The organized women's suffrage movement, originating in the middle of the 19th century and culminating in successes during and immediately after World War I, struggled for the right of women to vote. The suffrage movement's origins, as well as its various ideologies and practical strategies to gain the franchise, took different shapes according to the specific pressures and historical forces of its various local and national contexts. A social movement of primarily middle-class and professional women took place in Britain, the United States, and Canada, among others. The Enlightenment vision of the expansion of democracy and deliberative parliamentary reforms, the publication of early notable tracts such as Mary Wollstonecraft's A Vindication of the Rights of Woman (1792), numerous local struggles of women in various sectors of social and working life, and important political interventions by male parliamentarians were important catalysts for the movement. Using Britain as the primary historical example, this entry describes the origins and the struggles that underlie the suffrage movement.

Background Related Movements

Before a recognizable suffrage movement took form, middle-class women had been active for decades in church groups and local societies that tried to improve the conditions of the poor, wrought by the devastating effects of industrial capitalism, intensive urbanization, and epidemics. Additionally, women were active in associations that attempted to “morally reform” the victims of exploitative working conditions in urban centers. Women of means formed organizations to intervene, philanthropically, in the most visible results of the intensification of squalor and destitution. Temperance societies formed to combat what was seen as the failure of moral rectitude among the poor and working classes. More recent scholarship has afforded an expanded view of the links between the Victorian philanthropy and social purity movements and its links to the suffrage movement.

The suffrage movements' ideology, converging with what some scholars describe as the “first wave” of feminism, and fueled by the largely bourgeois cultural developments of the “new woman,” was a mixture of maternal feminism, traditional “separate spheres” doctrines, and more radical thinking on gender and sexual emancipation.

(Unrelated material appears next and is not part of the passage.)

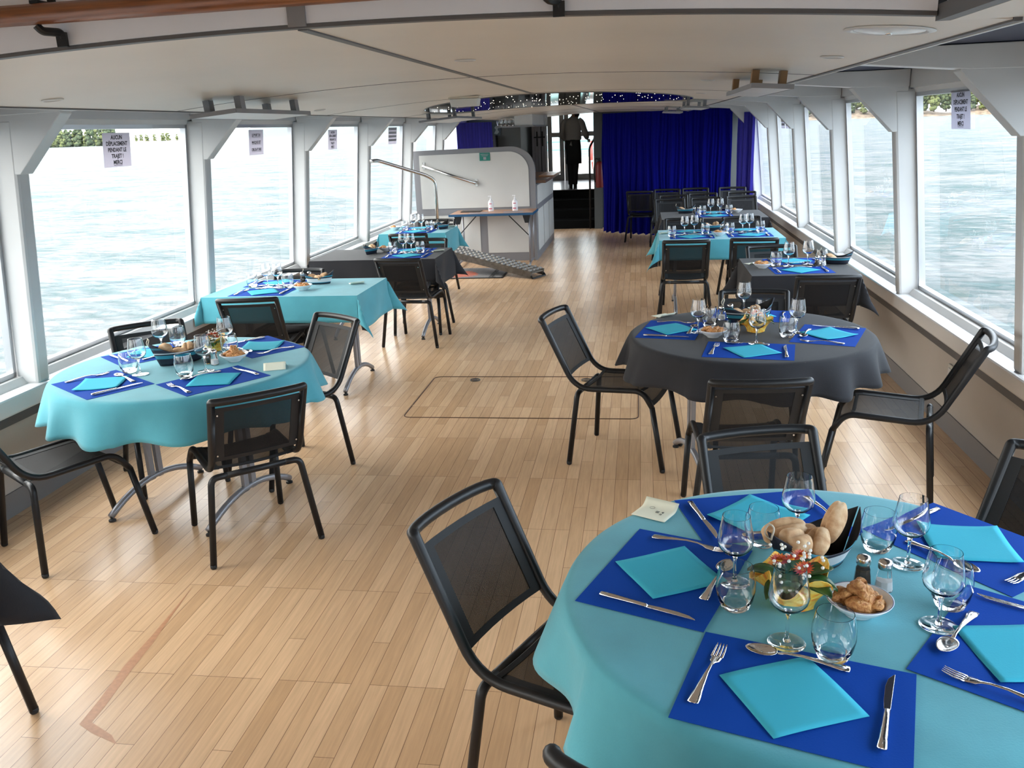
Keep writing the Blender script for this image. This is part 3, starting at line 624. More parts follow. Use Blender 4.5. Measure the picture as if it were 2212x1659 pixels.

Often characterized as a middle-class movement of elite white women, the suffrage movement also reflected sharp divergences in its strategies, ideologies, and political maneuvering, resulting in sharp disagreements and factions among its members and diversity in their demands. Although the movement was ostensibly and explicitly oriented toward the goal of women gaining equal or democratic franchise, many saw this strategy in terms of a wider concern to expand the influence of women's vision toward a society freed from gender structures that inscribed itself in economic, social, legal, matrimonial, sexual, educational, and religious realms of experience. A dominant ideology among many suffrage organizations was the idea of women's inherent moral superiority, made politically and strategically practicable by women's ability to rise above the quarrels of male politicians.

The suffrage movement, largely associated with Anglo-European national contexts, occurred during the zenith of British imperialism and the intensification of colonial trade and the aggressive expansion of overseas markets. As an example of one of the most bitter and protracted struggles, this entry will mainly focus on the British experience of the suffrage movement, calling attention to the complex terrain of organizations and the pressure brought to bear on political maneuvering during a time that historian Eric Hobsbawm has called the “age of empire.”